4. É fundamental não o esquecer: os dois Estados mais relevantes para Portugal em termos geopolíticos — Espanha e Reino Unido — atravessam uma séria crise constitucional. Portugal não pode, pois, alhear-se do que ali se passa. De momento, tem de redefinir as suas prioridades em função da saída do Reino Unido da UE. Será a primeira vez que, tirando as plataformas lusófona e ibero-americana, Portugal estará numa organização internacional/supranacional sem o Reino Unido (lembre-se a NATO, ONU, EFTA, Conselho da Europa, CEE e várias outras). É uma mudança significativa e substancial. Portugal tem, por isso, de reforçar fortemente as suas relações e os seus laços com o aliado britânico e, dentro da UE, tem de lutar pela maior proximidade e flexibilidade possível do bloco europeu face aos novos vizinhos britânicos (evitando todo o ressentimento e hostilidade). No quadro da UE, Portugal perde o grande defensor de uma visão marítima, atlântica e extrovertida da Europa. Deve, por isso, contrariando a inércia do governo Costa, federar cumplicidades que possam colmatar a falha do parceiro inglês. É importante que se estabeleça uma liga de países médios, de vocação atlântica e extrovertida, que possam compensar a lacuna geopolítica criada pela saída britânica. Devíamos organizar uma liga com a Suécia, a Dinamarca, a Holanda, a Bélgica e a Irlanda, justamente os Estados-membros que, em sede geopolítica interna, mais perderão com o “Brexit!”. A insistência do governo Costa em cingir Portugal ao “Clube Med” e à “coesão” é altamente empobrecedora. Como se verá com o êxodo inglês, haverá um défice atlântico e atlantista na UE, que, em caso algum, poderá beneficiar o país mais ocidental da UE. É preciso engenho e coragem para o superar.

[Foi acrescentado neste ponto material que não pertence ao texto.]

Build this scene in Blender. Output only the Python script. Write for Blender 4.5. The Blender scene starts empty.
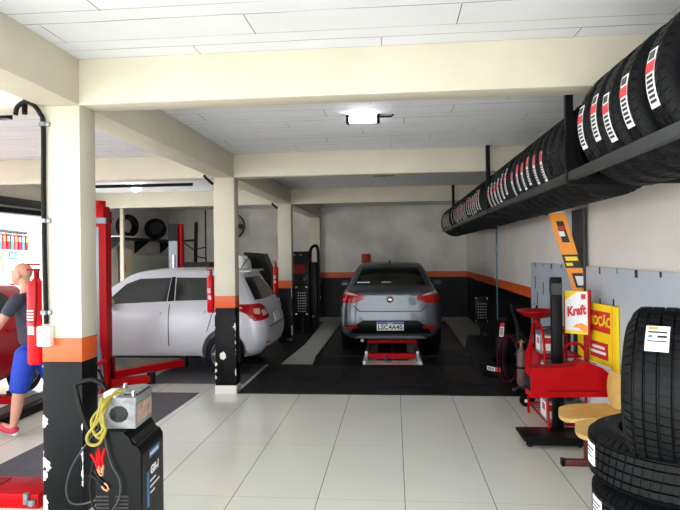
import bpy, bmesh, math, random
from math import pi, sin, cos, radians as rad
from mathutils import Vector, Matrix
from mathutils.bvhtree import BVHTree
from mathutils.geometry import delaunay_2d_cdt

S = bpy.context.scene
COL = S.collection
random.seed(4)

# ------------------------------------------------------------------ camera
yaw, pitch, roll, H = 0.0928, 0.0048, 0.0123, 1.6977
r = Vector((cos(yaw), sin(yaw), 0)); f0 = Vector((-sin(yaw), cos(yaw), 0)); u0 = Vector((0, 0, 1))
fw = f0 * cos(pitch) + u0 * sin(pitch); up = u0 * cos(pitch) - f0 * sin(pitch)
cr = r * cos(roll) - up * sin(roll); cu = r * sin(roll) + up * cos(roll)
cam = bpy.data.cameras.new('camera'); cam.sensor_width = 36; cam.lens = 580.2 / 680 * 36
cam.shift_y = -4.84 / 680; cam.clip_start = 0.05; cam.clip_end = 300
co = bpy.data.objects.new('camera', cam); COL.objects.link(co)
co.matrix_world = Matrix(((cr.x, cu.x, -fw.x, 0), (cr.y, cu.y, -fw.y, 0), (cr.z, cu.z, -fw.z, H), (0, 0, 0, 1)))
S.camera = co

# ------------------------------------------------------------------ sky, sun, exposure
w = bpy.data.worlds.new('sky'); S.world = w; w.use_nodes = True
bg = w.node_tree.nodes['Background']; bg.inputs[0].default_value = (0.93, 0.97, 1.0, 1); bg.inputs[1].default_value = 3.0
sl = bpy.data.lights.new('sun', 'SUN'); sl.energy = 4.0; sl.angle = rad(3); sl.color = (1, .96, .9)
so = bpy.data.objects.new('sun', sl); COL.objects.link(so); so.rotation_euler = (rad(28), rad(-22), 0); so.location = (-20, -20, 30)
for nm, loc, rot, sx, sy in (('front_portal', (-2.1, -2.5, 1.4), (rad(90), 0, 0), 8.2, 2.8),
                             ('side_portal', (-6.7, 4.5, 1.35), (rad(90), 0, rad(-90)), 13.5, 2.7)):
    l = bpy.data.lights.new(nm, 'AREA'); l.shape = 'RECTANGLE'; l.size = sx; l.size_y = sy; l.cycles.is_portal = True
    o = bpy.data.objects.new(nm, l); COL.objects.link(o); o.location = loc; o.rotation_euler = rot
S.view_settings.view_transform = 'Standard'; S.view_settings.look = 'None'
S.view_settings.exposure = 1.1; S.view_settings.gamma = 1.0; S.view_settings.use_curve_mapping = False

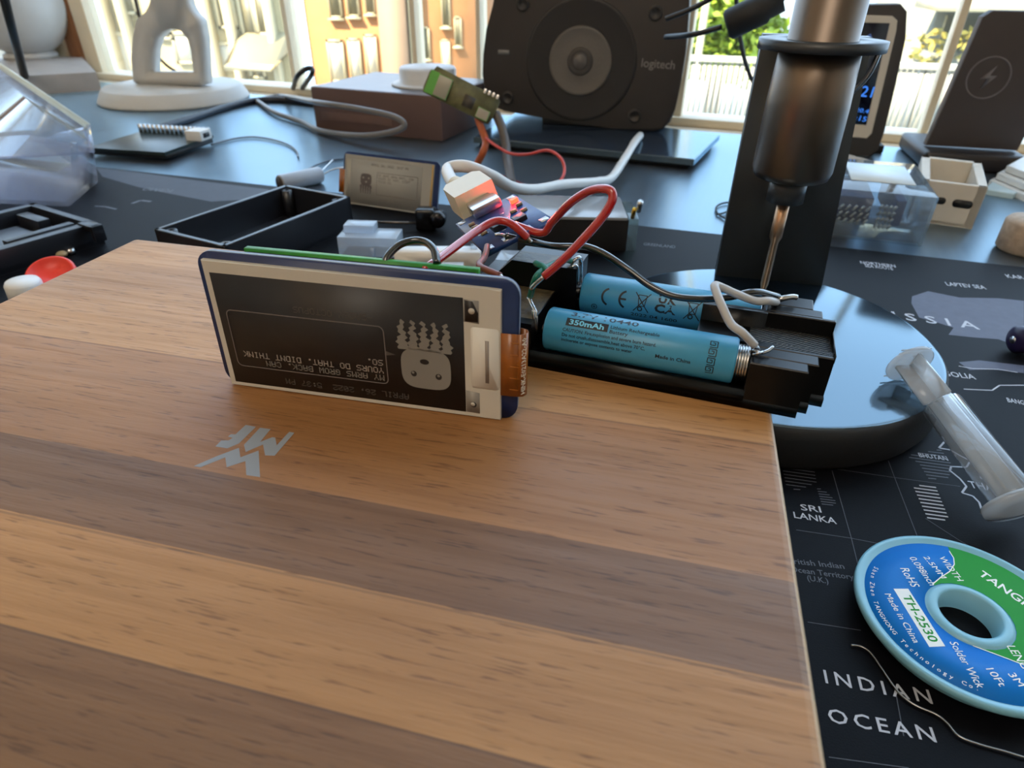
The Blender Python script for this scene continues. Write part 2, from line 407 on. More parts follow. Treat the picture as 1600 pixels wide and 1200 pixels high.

NÃO. Ferro Rodrigues. Esteve mal na reacção à intervenção do deputado do Chega. Infelizmente, não surpreende. Nos últimos quatro anos, mostrou-se o menos isento dos presidentes da história da AR.
NÃO. Costa e Centeno. O esboço de “orçamento” para a zona euro é mau. No Eurogrupo, o Governo deu o acordo; agora, retirou-o. A dissensão pública na cimeira afecta a credibilidade do país.